John Maguire was born on a farm in Cavan where he was part of the rural house-party set but eventually moved to Belfast where his son Sean was born in 1927. Father and son played in Malachy Sweeney’s Ceili Band for a time. On this recording John plays tin whistle.

Sean was taught violin by a conventional teacher and his classical technique dominated his fiddle playing. He won the fiddle championship at the Oireachtas in Dublin in 1949 and one of the tunes he plays on this CD is The Flax in Bloom.

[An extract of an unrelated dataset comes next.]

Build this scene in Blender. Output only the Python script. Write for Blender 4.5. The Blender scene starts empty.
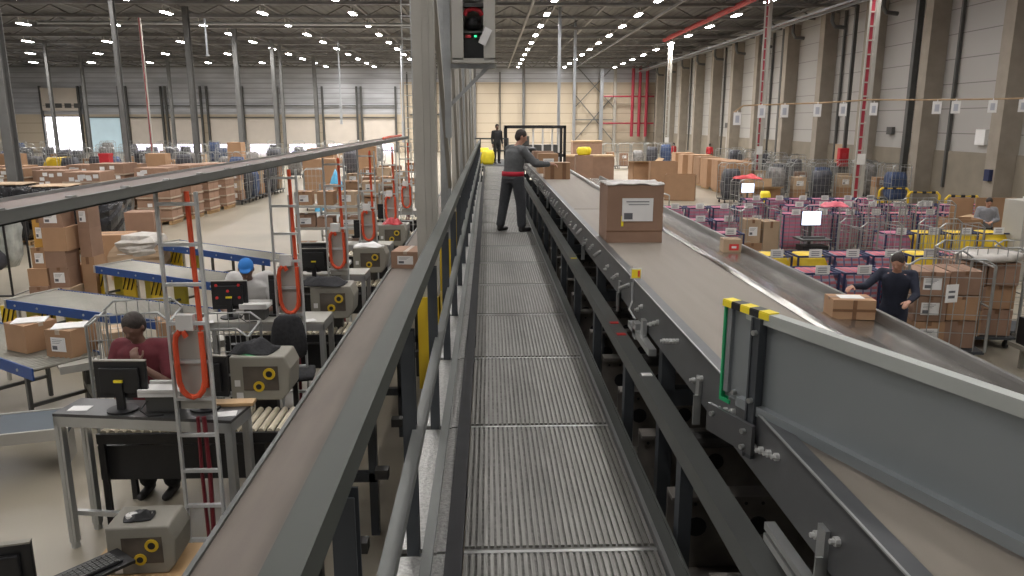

Travellers, the third and final disc in the set, is a great compilation piece, although little is known of the individual performers. In July 1952, Peter Kennedy and Sean O’Boyle were taken late at night to the outskirts of Belfast, near the Belfast Mountain where there was an encampment of travellers from Wexford, Kerry, Galway and England. The recordings were made in the open air around a camp fire with the tape recorder powered by the car battery.

The atmosphere was brilliantly described by Peter Kennedy who said: “By the early hours of the morning, the men were under the spell of the Guinness, leaving the younger girls, some breast-feeding as they sang, tightly grasping the microphone one-by-one, and competing with each other in their display of vocal decorations in the love songs”.

Disc three is all solo vocals and a fine collection it certainly is. It features some great traditional singing from Christy Purcell and Mary Connors, both from Wexford; husband and wife Paddy and Mary Doran, both aged 21 at the time and from Newross, Co Wexford; Lal Smith from Cahersiveen, Co Kerry and Winnie Ryan from Galway.

Winnie Ryan told Sean O’Boyle that her father had plenty of old songs which prompted the question, “When did he sing them?” She said “When he’d be drunk Sir”. Sean asked: “Would that be on a Saturday night?” Winnie replied “Every night Sir”.

In many ways this disc is the most moving. The pleasure that these people obviously got from singing, and their willingness to share their songs with a couple of strangers in the early hours of the morning, is quite touching.

These are songs that have been handed down through family, friends or even strangers that crossed their paths somewhere along the way, and now, thanks to Tony Engle MD at Topic Records and Reg Hall, they are now preserved in a way that we can all share.